▶ **STATED TASK**:
Print every line of the listing exactly, please.

----

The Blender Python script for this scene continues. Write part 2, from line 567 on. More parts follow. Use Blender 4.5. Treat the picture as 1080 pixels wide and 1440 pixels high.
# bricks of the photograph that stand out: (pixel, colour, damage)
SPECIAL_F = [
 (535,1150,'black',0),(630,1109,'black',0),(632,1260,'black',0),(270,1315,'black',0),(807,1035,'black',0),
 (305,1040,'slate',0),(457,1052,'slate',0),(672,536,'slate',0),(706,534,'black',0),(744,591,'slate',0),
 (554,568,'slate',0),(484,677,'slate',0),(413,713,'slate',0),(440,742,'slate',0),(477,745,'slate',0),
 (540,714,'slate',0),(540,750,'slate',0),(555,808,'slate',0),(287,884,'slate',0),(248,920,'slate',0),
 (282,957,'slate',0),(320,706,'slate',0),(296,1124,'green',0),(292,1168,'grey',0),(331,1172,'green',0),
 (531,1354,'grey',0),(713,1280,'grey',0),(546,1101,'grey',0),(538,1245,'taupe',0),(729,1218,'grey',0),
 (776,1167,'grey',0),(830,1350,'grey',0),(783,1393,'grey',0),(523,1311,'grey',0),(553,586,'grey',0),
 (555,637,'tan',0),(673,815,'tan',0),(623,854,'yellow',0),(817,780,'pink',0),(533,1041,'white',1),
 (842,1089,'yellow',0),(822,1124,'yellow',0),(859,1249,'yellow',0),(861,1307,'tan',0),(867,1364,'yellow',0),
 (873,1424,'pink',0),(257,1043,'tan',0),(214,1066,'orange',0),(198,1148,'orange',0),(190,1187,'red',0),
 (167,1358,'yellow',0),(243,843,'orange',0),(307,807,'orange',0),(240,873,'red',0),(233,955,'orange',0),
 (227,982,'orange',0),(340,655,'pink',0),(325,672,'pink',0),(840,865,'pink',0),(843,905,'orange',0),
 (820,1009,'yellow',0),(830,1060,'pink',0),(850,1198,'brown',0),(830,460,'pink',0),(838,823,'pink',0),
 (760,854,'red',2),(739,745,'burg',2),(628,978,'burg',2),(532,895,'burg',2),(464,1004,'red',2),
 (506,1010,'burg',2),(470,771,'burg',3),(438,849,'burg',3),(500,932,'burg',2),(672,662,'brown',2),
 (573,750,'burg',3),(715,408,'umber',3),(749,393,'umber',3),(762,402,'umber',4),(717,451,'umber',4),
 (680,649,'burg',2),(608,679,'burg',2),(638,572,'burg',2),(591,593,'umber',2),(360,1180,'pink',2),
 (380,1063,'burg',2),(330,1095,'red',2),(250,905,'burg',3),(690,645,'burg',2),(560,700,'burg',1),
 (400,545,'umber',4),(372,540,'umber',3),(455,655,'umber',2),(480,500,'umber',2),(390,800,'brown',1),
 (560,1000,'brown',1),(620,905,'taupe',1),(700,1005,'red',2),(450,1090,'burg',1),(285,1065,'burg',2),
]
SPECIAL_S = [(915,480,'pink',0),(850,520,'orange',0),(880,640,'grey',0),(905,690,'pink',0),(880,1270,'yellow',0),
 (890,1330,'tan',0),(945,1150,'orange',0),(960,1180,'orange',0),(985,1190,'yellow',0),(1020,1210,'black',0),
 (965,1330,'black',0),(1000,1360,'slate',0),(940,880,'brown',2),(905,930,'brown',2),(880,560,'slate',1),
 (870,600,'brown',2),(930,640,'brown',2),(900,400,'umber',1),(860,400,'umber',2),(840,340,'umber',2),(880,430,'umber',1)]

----

▶ **IN RESPONSE**:
The Blender Python script for this scene continues. Write part 2, from line 567 on. More parts follow. Use Blender 4.5. Treat the picture as 1080 pixels wide and 1440 pixels high.
# bricks of the photograph that stand out: (pixel, colour, damage)
SPECIAL_F = [
 (535,1150,'black',0),(630,1109,'black',0),(632,1260,'black',0),(270,1315,'black',0),(807,1035,'black',0),
 (305,1040,'slate',0),(457,1052,'slate',0),(672,536,'slate',0),(706,534,'black',0),(744,591,'slate',0),
 (554,568,'slate',0),(484,677,'slate',0),(413,713,'slate',0),(440,742,'slate',0),(477,745,'slate',0),
 (540,714,'slate',0),(540,750,'slate',0),(555,808,'slate',0),(287,884,'slate',0),(248,920,'slate',0),
 (282,957,'slate',0),(320,706,'slate',0),(296,1124,'green',0),(292,1168,'grey',0),(331,1172,'green',0),
 (531,1354,'grey',0),(713,1280,'grey',0),(546,1101,'grey',0),(538,1245,'taupe',0),(729,1218,'grey',0),
 (776,1167,'grey',0),(830,1350,'grey',0),(783,1393,'grey',0),(523,1311,'grey',0),(553,586,'grey',0),
 (555,637,'tan',0),(673,815,'tan',0),(623,854,'yellow',0),(817,780,'pink',0),(533,1041,'white',1),
 (842,1089,'yellow',0),(822,1124,'yellow',0),(859,1249,'yellow',0),(861,1307,'tan',0),(867,1364,'yellow',0),
 (873,1424,'pink',0),(257,1043,'tan',0),(214,1066,'orange',0),(198,1148,'orange',0),(190,1187,'red',0),
 (167,1358,'yellow',0),(243,843,'orange',0),(307,807,'orange',0),(240,873,'red',0),(233,955,'orange',0),
 (227,982,'orange',0),(340,655,'pink',0),(325,672,'pink',0),(840,865,'pink',0),(843,905,'orange',0),
 (820,1009,'yellow',0),(830,1060,'pink',0),(850,1198,'brown',0),(830,460,'pink',0),(838,823,'pink',0),
 (760,854,'red',2),(739,745,'burg',2),(628,978,'burg',2),(532,895,'burg',2),(464,1004,'red',2),
 (506,1010,'burg',2),(470,771,'burg',3),(438,849,'burg',3),(500,932,'burg',2),(672,662,'brown',2),
 (573,750,'burg',3),(715,408,'umber',3),(749,393,'umber',3),(762,402,'umber',4),(717,451,'umber',4),
 (680,649,'burg',2),(608,679,'burg',2),(638,572,'burg',2),(591,593,'umber',2),(360,1180,'pink',2),
 (380,1063,'burg',2),(330,1095,'red',2),(250,905,'burg',3),(690,645,'burg',2),(560,700,'burg',1),
 (400,545,'umber',4),(372,540,'umber',3),(455,655,'umber',2),(480,500,'umber',2),(390,800,'brown',1),
 (560,1000,'brown',1),(620,905,'taupe',1),(700,1005,'red',2),(450,1090,'burg',1),(285,1065,'burg',2),
]
SPECIAL_S = [(915,480,'pink',0),(850,520,'orange',0),(880,640,'grey',0),(905,690,'pink',0),(880,1270,'yellow',0),
 (890,1330,'tan',0),(945,1150,'orange',0),(960,1180,'orange',0),(985,1190,'yellow',0),(1020,1210,'black',0),
 (965,1330,'black',0),(1000,1360,'slate',0),(940,880,'brown',2),(905,930,'brown',2),(880,560,'slate',1),
 (870,600,'brown',2),(930,640,'brown',2),(900,400,'umber',1),(860,400,'umber',2),(840,340,'umber',2),(880,430,'umber',1)]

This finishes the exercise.